Drama of an altogether more refined nature was found the next evening at Prom 58, the Orchestra of the Age of Enlightenment's late-night performance of Purcell's Dido and Aeneas under Richard Egarr. In a radical reversal of customary practice, Egarr made the grand sweep of the opening bars of the overture a hushed, melancholy mirror to the mute regret of the final chorus, thus positioning Dido's tragedy in an intimate framework from the offset. Sadly such daring gestures were rare. Few movements led naturally to the next and a general lack of intensity from the strings made the baroque guitars' wistfully concocted improvisations over two ground basses fall oddly flat. Only in The Dance of the Witches and Sailors did the OAE dig hard with the heels of their bows and this, coupled with Egarr's underbalanced harpsichord, made his reading of the opera less charismatic and organic than that of William Christie at the Barbican two years ago.

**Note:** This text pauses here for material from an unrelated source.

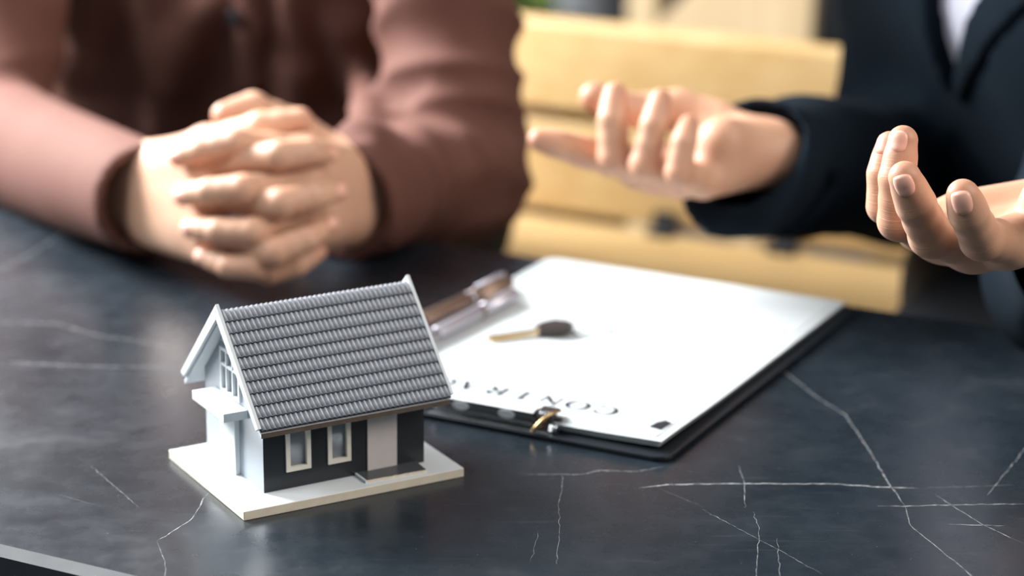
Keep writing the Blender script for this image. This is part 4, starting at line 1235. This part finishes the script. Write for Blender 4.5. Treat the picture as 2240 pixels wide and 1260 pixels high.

But a Dido as fine as that of Sarah Connolly - a singer whose understanding of the character's pride and vulnerability is unrivalled, whose stylistic gestures are perfectly incorporated and whose voice grows richer and more plastic year upon year - is something to be treasured. Christopher Purves likewise shook off the wimpiness of Aeneas and presented a complex, masculine and troubled hero, while D'Arcy Bleiker (Sorceress), Lucy Crowe (Spirit), Anna Dennis (First Witch), Alexandra Gibson (Second Witch), Matthew Beale (Sailor), Elizabeth Cragg (Second Woman), and Carolyn Sampson's fresh, easy Belinda formed one of the best ensemble casts the OAE have assembled.

It fell to the Berliner Philharmoniker and Sir Simon Rattle to show that contemporary orchestral music can move beyond the long shadows cast by Stravinsky. In Heiner Goebbels's Aus einem Tagebuch - a far more substantial and original work than the Salonen - the conceits of musique concréte blossomed into a bittersweet trip-hop lyricism through a dialogue between the virtuosic double-basses of the orchestra, Goebbels's eclectic industrial sampling, and the edgy, oily core ensemble of tuned percussion, harp, piano, woodwind and retro-styled brass. With the ecstatic oboe of Albrecht Mayer as our Charon, this was a journey through Stygian waters as stone after stone of fragmented recollections and musical impulses were dropped experimentally into the still pool of sound, and, oddly, was the best moment in this orchestra's Proms 55 and 56. That Rattle's Strauss is not to everyone's taste is self-evident - my suspicion is that, as a reluctant convert himself, his super-rational readings are too much geared towards converting other non-believers - hence the cruelly premeditated jackboot stamp of a boo that was heard as the reverberations of the final chord of Ein Heldenleben were still pressing through the auditorium. Boo if you must, whoever you are, but wait 'til the chord has cleared.